After becoming aware of the OpenSSL issue we set up a Recorded Future alert to notify us on any new information regarding CVE-2016-2178, including mention of any patches being made available for our systems.

Further reading on the vulnerability is available in the academic paper highlighting the issue.

After running Heart API on our own servers we’ve managed to find a few open vulnerabilities running on internal servers that we have now mitigated!

Technical Details

To enumerate which external code is being used, as well as which external hosts are being contacted during a deploy, we’ve created a special cookbook for Chef which gathers up the information on whatever machine it’s currently being run on before sending it over to the main component of the prototype — the Heart API.

We’ve used Chef here as an example, but the Heart API is agnostic of how you choose to collect the dependency information.

Heart API is a REST-server that continuously collects the information sent to it from the deployment servers and provides an endpoint for requesting a summary of the risks affecting the external dependencies it currently has stored.

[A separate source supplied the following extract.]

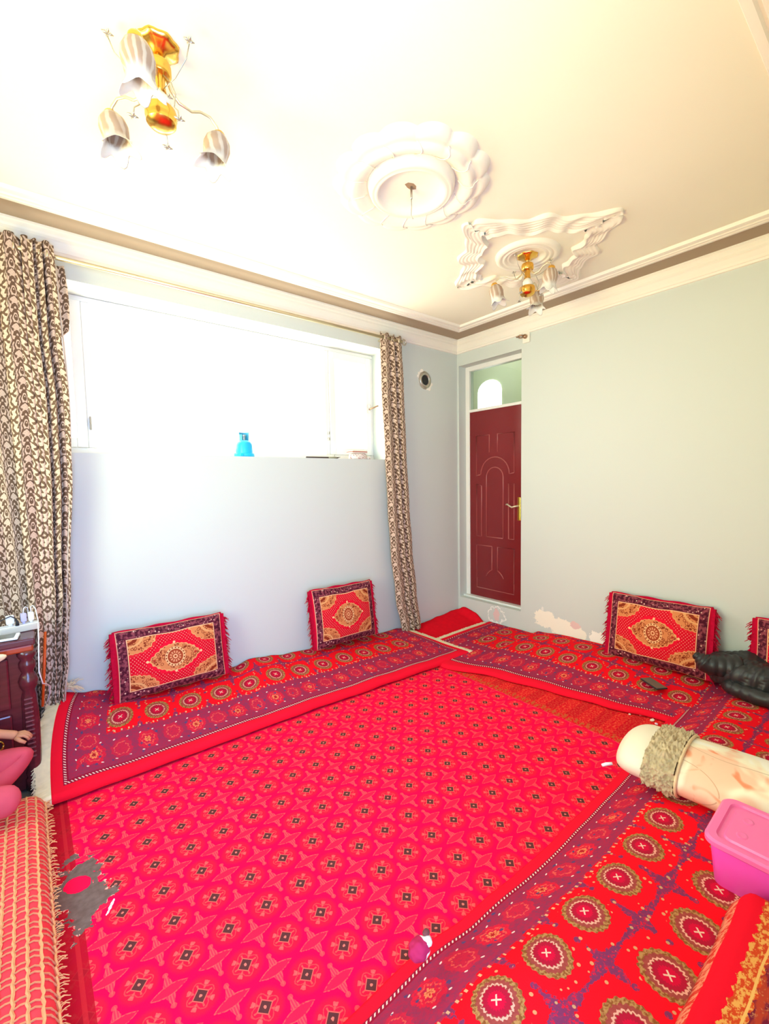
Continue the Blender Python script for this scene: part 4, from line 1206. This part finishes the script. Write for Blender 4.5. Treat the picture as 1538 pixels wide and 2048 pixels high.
bm = bmesh.new(); stack(bm, [(0.125, 0.180, 0.133, 0.035), (0.130, 0.185, 0.138, 0.036), (0.130, 0.185, 0.150, 0.036), (0.124, 0.178, 0.156, 0.034), (0.108, 0.160, 0.156, 0.030), (0.104, 0.156, 0.149, 0.028), (0.092, 0.144, 0.149, 0.022), (0.088, 0.140, 0.155, 0.020)])
lid = fin('lid', bm, m_pink2, t, smooth=True, auto=35)
for q, (a, b) in enumerate(((-0.045, 0.105), (0.035, 0.105))):
    bm = bmesh.new(); lathe(bm, [(0, 0.1558), (0.010, 0.1562), (0.014, 0.1572), (0.018, 0.1552)], 24, mat4=Matrix.Translation((a, b, 0)) @ Matrix.Diagonal((1.0, 0.8, 1, 1))); fin('finger_dent', bm, m_pink2, lid, smooth=True)
tag(t, 'pink plastic storage box with a lid on the nearest mattress', 'storage box')

# knotted cloth ball on the rug edge
t = empty('cloth_ball', (-2.662, -2.215, 0.155))
def blob(r, sx=1, sy=1, sz=1, c=(0, 0, 0), amp=0.1, seed_=0, n=24):
    bm = bmesh.new(); bmesh.ops.create_icosphere(bm, subdivisions=4, radius=r)
    for v in bm.verts:
        d = v.co.normalized(); v.co = Vector((v.co.x * sx, v.co.y * sy, v.co.z * sz)) * (1 + amp * nz(d.x * 2, d.y * 2, d.z * 2 + seed_)) + Vector(c)
    return bm
def ballmat():
    s = Sh('magenta_white_patched_cloth'); P = s.tc.outputs['Object']; x, y, z = s.ob(); n = s.noise(P, 28, 1)
    f = (n + x * 4).gt(0.56)
    return s.done(s.mix(f, (0.42, 0.018, 0.075), (0.74, 0.58, 0.52)), 0.85, 0.1)
fin('wrapped_cloth', blob(0.026, 1.15, 1.0, 0.9, (0, 0, 0.024), 0.15), ballmat(), t, smooth=True)
fin('grey_knot', blob(0.014, 1, 1, 0.8, (0.022, -0.006, 0.036), 0.2, 3), plain('grey_white_cloth', (0.62, 0.52, 0.48), 0.9), t, smooth=True)
fin('brown_tip', blob(0.009, 1.2, 1, 0.8, (0.030, 0.004, 0.046), 0.1, 5), plain('brown_cloth', (0.16, 0.04, 0.04), 0.9), t, smooth=True)
tag(t, 'small magenta and white cloth ball on the edge of the nearest rug', 'toy ball')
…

For hashes and IP addresses this is straight-forward, but for code dependencies (JAR files, Ruby gems, etc.) this becomes a bit trickier since we have to try to map file metadata to formal vulnerabilities. In the example code we use two different routes to discover active vulnerabilities; first we try to map the library name and version against Common Platform Enumerations (CPEs) and then we use Recorded Future to discover CVEs linked to those CPEs.

The second method is finding vulnerabilities being mentioned together with the library name in the past year on the web (including social media and .onion sites). Since this method does not take versions into account it might produce some false positives that require filtering, but it also provides unique connections between dependencies and poorly defined formal vulnerabilities. This connection can predate, for example, a formal CVE being updated to indicate which products are affected.

To act on the vulnerability overview that Heart API generates, we’ve included a sample Heart API client that requests the results and then formats the results for consumption by Sensu, to send out alerts to the appropriate responders. Included in these alerts is information on which machines are running the vulnerable code as well as a link to the Recorded Future vulnerability summary, providing a rapid summarization of the vulnerability, suspicious IP address, or hash that the alert deals with.

All of the code is available on GitHub and it requires access to the Recorded Future API.